Powieść Andrzeja Stasiuka "Taksim" to opowieść o ludziach z małych przygranicznych miasteczek, którym trudno odnaleźć się w „nowej” rzeczywistości. W życiorysach bohaterów są sprawy, o których się nie mówi. Jest w tych ludziach również coś pięknego i prawdziwego, taka autentyczna ludzka solidarność. Przyjacielowi, koledze nie odmawia się pomocy, a znajomy kolegi to nie jest obcy. Ci ludzie mają swój kodeks postępowania.
Bohaterowie uciekli od przeszłości, a tutaj „ na końcu świata” budują swoją nową tożsamość. Mają w genach dużo udręczenia, ale także potrzebę ruchu, walki. Mówią o sobie: Jesteśmy wędrownymi biznesmenami branży odzieżowo – dziewiarskiej i nasz los podobny jest do losu marynarzy, czyli samotność, samotność, samotność…

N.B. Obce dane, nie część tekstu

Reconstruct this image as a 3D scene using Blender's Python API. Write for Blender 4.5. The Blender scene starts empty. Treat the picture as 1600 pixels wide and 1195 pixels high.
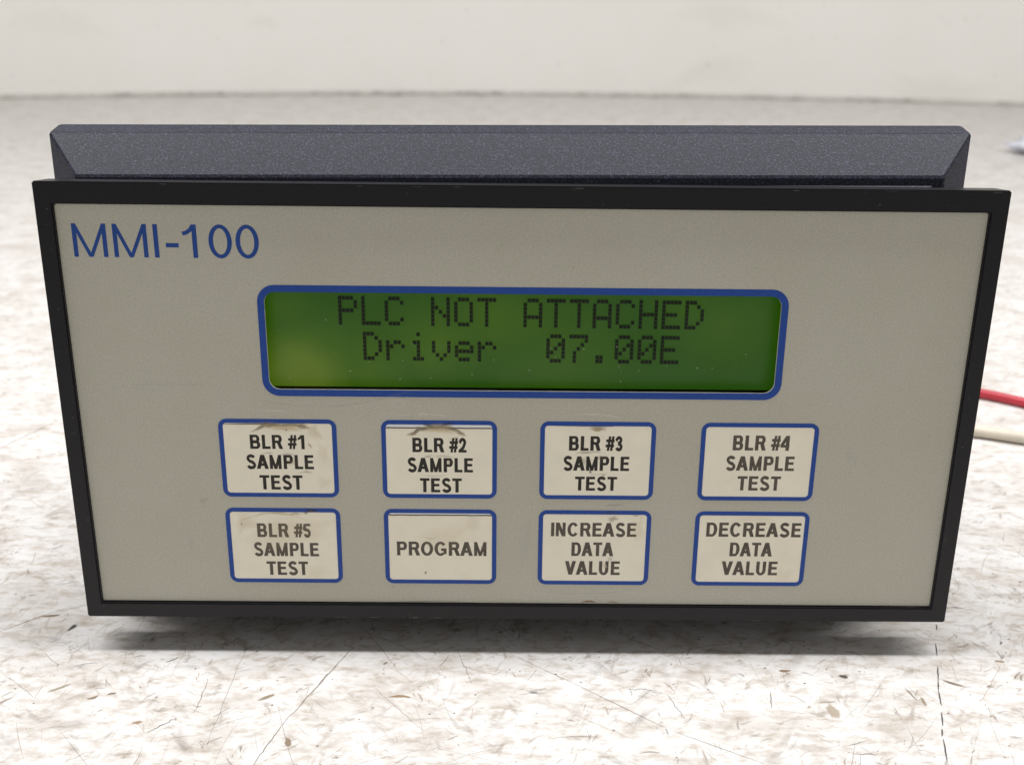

Nie oczekują od życia za wiele, dlatego rzadziej czują się rozczarowani. Zarobić tyle by zjeść, mieć gdzie spać, czasem zabawić się, ale też odłożyć parę groszy na gorsze czasy. Lubią knajpy, w których klienci niczego nie udają. Muszą być twardzi, ale gdzieś w głębi duszy mają ukrytą ludzką wrażliwość, szacunek (Paweł i gospodyni domu, który wynajmuje), zdolni są kochać (Władek i Eva).
W powieści Stasiuk opisuje świat dla wielu z nas obcy i odległy, ale prawdziwy. Być może spotkaliśmy się z naszymi bohaterami na bazarach i placach targowych… Losy bohaterów są straszne i śmieszne, opisy miejscowości, przejść granicznych i rozmów podczas podróży to „samo życie”.